The singer said on his verified Facebook and Twitter accounts that the far-right activists’ goal was “to divide” the nation, and “they don’t hesitate to manipulate and reawaken the pain of the families of victims.”
He said he was canceling out of respect for victims’ families and out of concern for fans’ safety. Medine said he would perform, instead, in November at another major Paris music venue.
“It’s a decision of good sense,” said Jardin, the father of Nathalie Jardin, a Bataclan lighting engineer who was among 90 people killed on Nov. 13, 2015, when extremists invaded the music hall, one of several targets that night in which 130 people were killed.
“I think they avoided blood running again at the Bataclan,” he said, noting that “very determined” people were expected to show up ahead of the concerts.
Jardin said he wrote twice to Medine but never received a response from him or from the police chief.
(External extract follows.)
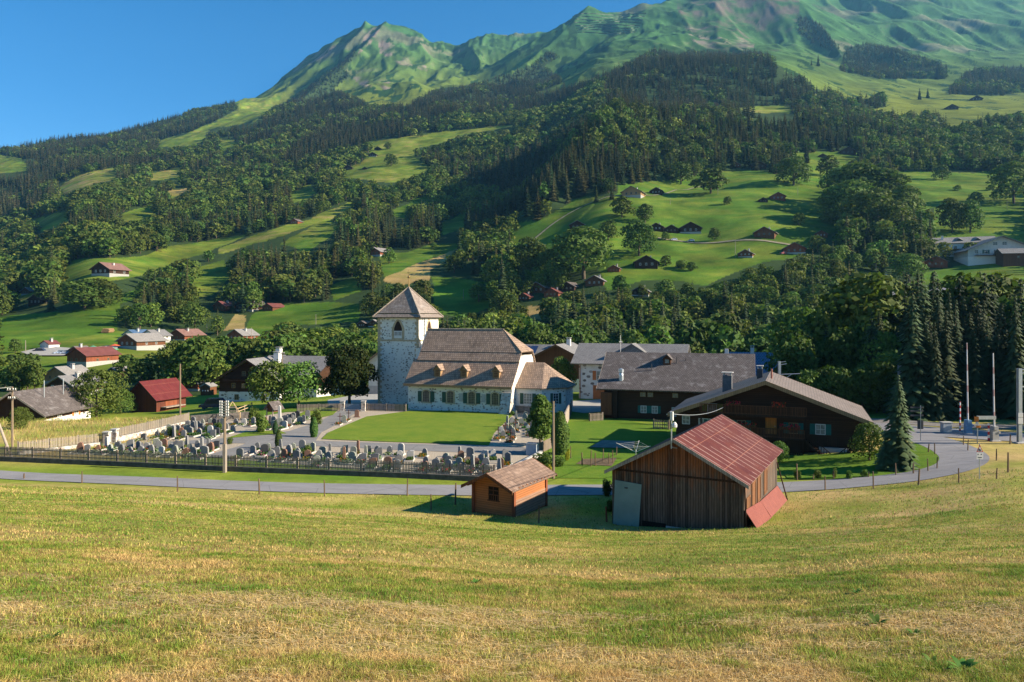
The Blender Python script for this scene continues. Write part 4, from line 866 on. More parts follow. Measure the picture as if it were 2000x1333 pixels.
def farmhouse():
    # long shingled farmhouse: long side faces the camera -> local frame turned by 90 degrees
    D = 101.0; u = (1180 - CX) / F; x = u * D; rot = vrot(1450) + R(90); W, L = 14.0, 18.9
    ex, ey = math.cos(rot - R(90)), math.sin(rot - R(90)); fx, fy = -ey, ex       # ex: along the facade, f: depth
    cx, cy = x + ex * L + fx * W / 2, D + ey * L + fy * W / 2
    r, FR, rf = house('farmhouse', 'long dark timber farmhouse with silvery shingle roof and one small dormer, right of the church', 'farmhouse', cx, cy, -13.9, rot, W, L, 4.5, 8.6, W_LOG, RDK, ov=1.0, og=.9, th=.2, fascia=W_GREY, inset=False, base=1)
    f = FR['L']; S = lambda t: -(L / 2) + t       # t metres from the left end of the facade
    f = (-W / 2, L / 2, 0, -1, -1, 0); s_ = lambda t: -(L / 2) + t
    for t in (5.4, 6.9): window(r, f, s_(t), .9, .8, 1.0, SH_TEAL if t > 6 else SH_TEAL, FRAMEW, GLASSL, shw=.35)
    window(r, f, s_(9.6), .6, .9, 1.2, None, FRAMEW, GLASSL)
    for t in (5.3, 6.3, 9.6, 14.0): window(r, f, s_(t), 3.1, .75, .6, None, FRAME, GLASSL)
    window(r, f, s_(13), .9, .8, 1.0, SH_TEAL, FRAMEW, GLASSL); window(r, f, s_(16), .9, .8, 1.0, SH_TEAL, FRAMEW, GLASSL)
    q = MB(); fr_box(q, f, s_(1.3), s_(1.9), -1, 4.2, .02, .7); q.build('timber_pier', W_DARK, r); q = MB(); fr_box(q, f, s_(-.3), s_(1.2), .6, 3.6, .3, 1.0); q.build('log_stack', W_BROWN, r)
    q = MB(); fr_box(q, f, s_(2.2), s_(17), -.6, -.05, .4, 3.0); q.build('terrace', CONC, r)
    for sx in (-1,):
        d = empty('dormer', 0, 0, 0); d.parent = r; CH.setdefault(r.name, []).append(d); k = (8.6 - 4.5) / (W / 2); xr = -2.1; zr = 8.6 - 2.1 * k
        yy = L - 8.1; b = MB(); P = [(yy - .5, zr - .2), (yy + .5, zr - .2), (yy + .5, zr + .75), (yy, zr + 1.2), (yy - .5, zr + .75)]
        n = 5; b.face([(xr - .6, a, c) for a, c in reversed(P)])
        for i in range(n): (a, c), (e, g) = P[i], P[(i + 1) % n]; b.face([(xr - .6, a, c), (xr + 1.5, a, c), (xr + 1.5, e, g), (xr - .6, e, g)])
        b.build('dormer_wall', W_BROWN, d); b = MB()
        b.slab([(xr - .9, yy - .75, zr + .62), (xr + 1.9, yy - .75, zr + .62), (xr + 1.9, yy, zr + 1.34), (xr - .9, yy, zr + 1.34)], .08); b.slab([(xr + 1.9, yy + .75, zr + .62), (xr - .9, yy + .75, zr + .62), (xr - .9, yy, zr + 1.34), (xr + 1.9, yy, zr + 1.34)], .08)
        b.build('dormer_roof', RDK, d); b = MB(); b.box(xr - .63, xr - .6, yy - .28, yy + .28, zr + .1, zr + .6); b.build('pane', GLASSL, d)
    b = MB(); yv = L - 2.2; b.lathe([(.33, 4.4), (.33, 5.9), (.26, 6.2), (.36, 6.3), (.36, 6.7), (0, 6.85)], 12, (-6.0, yv)); b.build('chimney', METAL, rf)
    for yy, zz in ((L - 6.1, 6.3), (L - 9.4, 7.3), (L - 10.6, 7.0)): b = MB(); b.tube((-4.0 + (L - 6 - yy) * .5, yy, zz - .6), (-4.0 + (L - 6 - yy) * .5, yy, zz + 1.1), .06); b.build('vent_pipe', DARKM, rf)
    b = MB(); b.box(1, 1.5, 2.6, 3.1, 7.2, 9.4); b.build('chimney', WHITE, rf)
def stone_house():
    D = 128.0; rot = vrot(1480) + R(90); W, L = 11.0, 17.0; ex, ey = math.cos(rot - R(90)), math.sin(rot - R(90)); fx, fy = -ey, ex; x = (1131 - CX) / F * D
    cx, cy = x + ex * L + fx * W / 2, D + ey * L + fy * W / 2
    r, FR, rf = house('stone_house', 'white and grey fieldstone house with orange shutters behind the long farmhouse', 'house', cx, cy, -14.4, rot, W, L, 6.7, 9.5, stone_mat('fieldstone', (.74, .74, .72), (.13, .12, .11), 1.3, .33), RGR, ov=1.0, og=1.3, th=.2, inset=False)
    f = (-W / 2, L / 2, 0, -1, -1, 0); s_ = lambda t: -(L / 2) + t
    window(r, f, s_(3.6), 3.5, 1.1, 1.6, SH_OR, FRAMEW, GLASSL, shw=.6); q = MB(); fr_box(q, f, s_(2.5), s_(5.6), 0, 2.6, 0, .08); q.build('door', SH_OR, r); window(r, f, s_(4.0), .3, 1.3, 2.0, None, FRAMEW, GLASSL)
    q = MB(); q.tube((-W / 2 - .15, L - .2, 0), (-W / 2 - .15, L - .2, 6.3), .08); q.build('downpipe', SH_OR, r)
    q = MB(); yy = L - 9.0   # small cross gable
    P = [(yy - 2.4, 8.1), (yy + 2.4, 8.1), (yy, 9.7)]; q.face([(-4.2, a, c) for a, c in reversed(P)]); q.slab([(-4.5, yy - 2.9, 8.0), (-.2, yy - 2.9, 8.0), (-.2, yy, 9.85), (-4.5, yy, 9.85)], .12); q.slab([(-.2, yy + 2.9, 8.0), (-4.5, yy + 2.9, 8.0), (-4.5, yy, 9.85), (-.2, yy, 9.85)], .12); q.build('cross_gable', RGR, rf)
def solar_house():
    D = 152.0; rot = vrot(1500); x = (1085 - CX) / F * D
    r, FR, rf = house('timber_house', 'brown timber house with solar panels on its grey roof, behind the choir of the church', 'house', x, D, -14.8, rot, 10.5, 12, 6.3, 8.9, W_BROWN, RGR, ov=1.2, og=1.2, th=.25, pl=2.0, plm=WHITE, fascia=W_BROWN, chim=((.8, 6.5, 1.5, .8),), wins=(('F', -3, 3.3), ('F', 0, 3.3), ('F', 3, 3.3), ('F', 0, 5.4)), fm=FRAME)
    b = MB(); k = 6.0 / 12.5
    w = MB(); w.prism([(-12.5, -1), (-5.26, -1), (-5.26, 6.2), (-12.5, 6.2)], 3, 10.5); w.build('side_wing', W_BROWN, r)
    w = MB(); w.slab([(-13.2, 2.2, 6.1), (-4.5, 2.2, 6.1), (-1.5, 6.8, 8.8), (-12.8, 6.8, 8.8)], .2); w.slab([(-1.5, 11.2, 6.1), (-13.2, 11.2, 6.1), (-12.8, 6.8, 8.8), (-1.5, 6.8, 8.8)], .2); wr = w.build('side_roof', RGR, r)
    s = MB(); pane = plain('solar_cell', (.02, .035, .09), .15, .1, 2, .8)
    for i in range(3):
        x0 = -11.0 + i * 1.75; s.hexa([(x0, 3.5, 7.0), (x0 + 1.6, 3.5, 7.0), (x0 + 1.6, 5.9, 8.41), (x0, 5.9, 8.41), (x0, 3.5, 7.12), (x0 + 1.6, 3.5, 7.12), (x0 + 1.6, 5.9, 8.53), (x0, 5.9, 8.53)])
    s.build('solar_panel', pane, r)
def other_near_houses():
    D = 124.0; rot = vrot(1480) + R(90); x = (1518 - CX) / F * D
    house('slate_house', 'house with shiny blue-grey slate roof peeking out between the farmhouse and the large chalet', 'house', x, D, -14.3, rot, 9, 8, 5.0, 8.1, W_BROWN, RBLUE, ov=.7, og=.6, chim=((-1, 4.0, 1.7, .6),), inset=False)
    D = 143.0; x = (480 - CX) / F * D
    r, FR, rf = house('chalet', 'dark timber chalet with a tall white chimney behind the two round orchard trees', 'chalet', x, D, -16.6, vrot(1190), 12.4, 15.0, 4.4, 8.2, W_LOG, RGR, ov=1.2, og=1.2, pl=1.9, plm=stone_mat('fieldstone', (.55, .54, .52), (.13, .12, .11), 1.3, .33), th=.2, fascia=W_DARK, chim=((2.6, 7, 2.6, 1.1),), wins=(('F', -3.2, 2.6, .8, 1), ('F', -1.1, 2.6, .8, 1), ('F', 1.1, 2.6, .8, 1), ('F', -1, 5, .8, .9), ('F', 1, 5, .8, .9), ('PF', -2.5, .3, .9, 1.1), ('PF', 3, .3, .9, 1.1)))
    b = MB(); fr_box(b, FR['F'], -4.8, 4.8, 4.1, 4.25, 0, 1.2); bl = b.build('balcony', W_DARK, r); railing(bl, FR['F'], -4.8, 4.8, 4.25, 5.1, 1.15, W_DARK, .25)
    D = 152.0; x = (648 - CX) / F * D
    r, FR, rf = house('chalet', 'dark chalet with a white chimney, half hidden by the dark round tree', 'chalet', x, D, -16.3, vrot(1400) + R(90), 12, 14, 5.2, 8.0, W_LOG, RGR, ov=1.2, og=.9, pl=2.0, plm=WHITE, fascia=W_DARK, chim=((-1.5, 11.5, 2.4, 1.0),), inset=False)
    for t in (-4, -1.5, 1.5, 4): window(r, FR['L'], t, 2.8, .8, 1.0, None, FRAMEW, GLASS)
    D = 150.0; x = (748 - CX) / F * D
    r, FR, rf = house('rendered_house', 'white rendered house with black and white striped shutters just left of the bell tower', 'house', x, D, -15.7, vrot(1300), 7.2, 12, 6.6, 9.2, WHITE, RGR, ov=.9, og=1.1, pl=1.5, plm=PLASTER_GREY, fascia=W_TAN)
    stp = NT('striped_shutter'); sp = stp.n('SeparateXYZ'); stp.l(stp.coord(), sp.inputs[0]); fr_ = stp.math('FRACT', stp.math('MULTIPLY', stp.math('ADD', sp.outputs[2], sp.outputs[0]), 3.0))
    ms = stp.fin(stp.mix(stp.math('LESS_THAN', fr_, .5), (.75, .73, .7), (.02, .02, .02)), .6)
    for zz in (1.7, 4.1): window(r, FR['F'], -.6, zz, .9, 1.4, ms, FRAMEW, GLASS, shw=.55)
    # left edge chalet in the hollow
    D = 112.0; x = (26 - CX) / F * D
    r, FR, rf = house('chalet', 'low chalet with broad speckled grey roof at the left edge beyond the hay field', 'chalet', x, D, -16.9, vrot(1090), 9.6, 11.2, 2.3, 5.35, W_DARK, RDK, ov=.9, og=.7, th=.18, fascia=W_GREY, base=1.5, pl=1.2, plm=WHITE, inset=False)
    window(r, FR['R'], -2, .9, 1, .9, None, FRAMEW, GLASS); window(r, FR['R'], 2, .9, 1, .9, SH_OR, FRAMEW, GLASS)
    for yy in (4, 8.5): b = MB(); b.tube((2.0, yy, 4), (2.0, yy, 6.9), .07); b.build('flue', METAL, rf)
    D = 135.0; x = (279 - CX) / F * D
    r, FR, rf = house('barn', 'tall dark brown barn with plain dark red metal roof beyond the hay field', 'barn', x, D, -17.9, vrot(1450), 6.2, 7.4, 3.3, 6.0, wood('red_brown_boards', (.11, .035, .02), pitch=.2), metal_roof('dull_red_metal_roof', (.115, .018, .017), (.15, .035, .026), 3.0, 0.0), ov=.85, og=.9, th=.12, fascia=W_DARK, base=1.5, inset=False)
    b = MB(); fr_box(b, FR['R'], -1.6, 1.4, 0, 2.6, 0, .06); b.build('door', W_RED, r); b = MB(); b.box(3.1, 4.4, 1, 6, 1.2, 1.35); b.build('lean_to', W_GREY, r)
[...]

A 2005 album by Medine, “Jihad,” with a picture of the singer with a saber, was posted on social media in June, melded to a poster of his upcoming Bataclan show, spurring rancor and leading some to believe he would sing about jihad, or holy war. Medine has noted the album’s subtitle is “The Biggest Combat is Against Yourself.”
In a 2015 album “Don’t Laik,” evoking French secularism in a play on words, he sings, “Crucify (secularists) like in Golgotha,” or Calvary, the site of Jesus’ crucifixion.
“We can’t allow victims to be assassinated a second time,” said activist Richard Roudier of the League du Midi.